Dazu muss sich der jeweilige Schuladministrator als Google-Business-User einloggen und die Kategorie ändern. Problem ist: Viele Schulen haben gar keinen Zugriff auf ihren Google-Maps-Eintrag! Denn öffentliche, wie auch große wirtschaftliche Institutionen wurde von Google automatisch auf Googe-Maps eingetragen. Der Zugriff auf ein Schul- oder Geschäftsprofils kann allerdings beantragt werden.
Wer eine Anleitung dafür erhalten möchte, kann diese gerne über die Vereins-Website vom sii-talents e.V. anfordern (Versand der Anleitung i.d.R. innerhalb von 24-Stunden).
Nun: In einer Zeit, in der Vertrauen in Bildung, Institutionen und digitale Plattformen ohnehin unter Druck stehen, sendet Google damit ein fatales Signal: Erfahrungsberichte sind offenbar nur dann willkommen, wenn sie positiv sind. Kritik ist nicht gewünscht?

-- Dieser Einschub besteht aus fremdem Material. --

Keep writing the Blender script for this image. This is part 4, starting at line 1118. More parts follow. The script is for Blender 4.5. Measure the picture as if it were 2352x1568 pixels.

Was bleibt, ist ein fader Beigeschmack. Und die Frage: Wenn Schulen jetzt zum Bewertungs-Tabu werden – welche Branche oder welches Thema folgt als nächstes?
Dieser Schritt ist nicht nur eine Schwächung der Meinungsfreiheit. Er ist ein beunruhigender Präzedenzfall, der Fragen aufwirft zur digitalen Verantwortung(slosigkeit) globaler Plattformen.
Quelle neben der o.g. E-Mail: Supportanfrage auf Google
Hallo! Aus Sicht einer Gesamtschule kann ich nur sagen: endlich! Endlich verschwindet der Blödsinn, der mutwillig hinterlassen wurde. Endlich steht die Schule neutral und nicht vorbelastet da, und Eltern können Ihre Entscheidung aufgrund von Besuchen und Gesprächen und nicht durch unrealistische Bewertungen bilden. Eine Bewertung mit unwahrem Inhalt zu löschen stellte in der Vergangenheit zudem eine riesen Hürde dar. Wenn jemand seine demokratische Meinung öffentlich äußern möchte, kann er dieses auf seinen Portalen tun oder auch gerne – wie in „alten“ Zeiten – einen Leserbrief an die Zeitung verfassen. Das ist dann halt schwieriger, als nur einen Stern aus Wut oder Unzufriedenheit zu hinterlassen.